Un discours partagé par Jimmy Bourg. Lui aussi pur produit nontronnais, il se reconnaît dans les valeurs de son club, et le fait de faire partie d'un projet de cette ampleur aide à se motiver. « Être ensemble, c'est aussi ce qui donne envie de faire ces efforts, c'est notre club de cœur », avoue-t-il. Les intérêts sont multiples, comme le confirme Mathias Fournier : « C'est l'occasion d'aider notre club, de se faire plaisir, de voir aussi nos familles ».
Mais tout n'est pas simple pour autant. En raison de leurs emplois du temps, il n'est pas toujours possible pour les quatre parisiens de toujours rentrer sur tout le weekend. Même lorsque des entraînements sont parfois organisées le samedi matin... Les joueurs ont cherché un club d'attache pour se tenir en forme, mais ont vu les portes se fermer. Ne pas avoir de séances collectives peut parfois être gênant, pour eux comme pour l'équipe de façon générale.
Les défraiements reçus ne permettent pas non plus de tout encaisser et d'oublier certains désagréments qui ne sont pas chiffrables. « Tous ces déplacements génèrent de la fatigue », commence Guillaume Debord. « L'investissement est pesant, épuisant, car la vie personnelle est vite limitée, contrainte », ajoute Florent Lévêque.
La suite est donc indécise pour le capitaine, comme pour Guillaume Debord. Tous deux ne s'imaginent pas partir, mais ont du mal aussi à imaginer tenir une deuxième saison sur le même rythme d'allers-retours... Même si la perspective de la R3 et du challenge sportif à relever sont motivants.

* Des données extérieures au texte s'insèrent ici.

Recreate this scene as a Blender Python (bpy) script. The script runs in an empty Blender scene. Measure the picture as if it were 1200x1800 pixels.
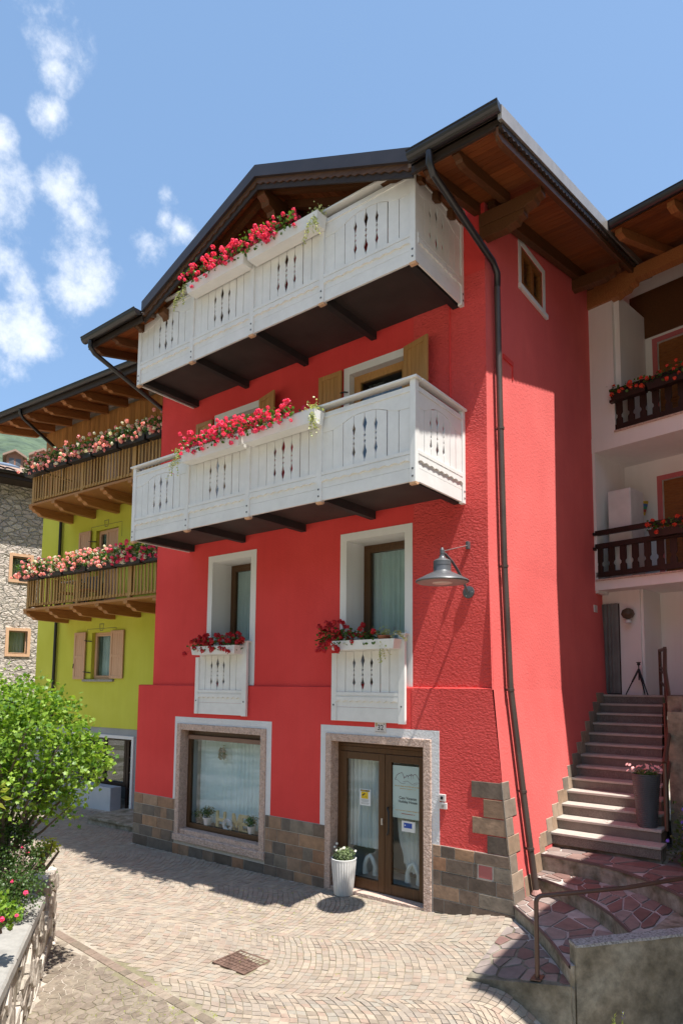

C'est peut-être moins le cas pour Jimmy Bourg, qui ne se dit « pas lassé de ces efforts et de ce système ». Mathias Fournier va même plus loin : « Quand on reste sur Paris, le football et le club me manquent. J'ai envie de continuer, mais la décision ne se prendra pas seul, cela se fera en discussion tous les quatre et avec le club ». Pour Vincent Thomas, la position est claire : « Même si c'est difficile, on aimerait continuer l'aventure », conclut-il.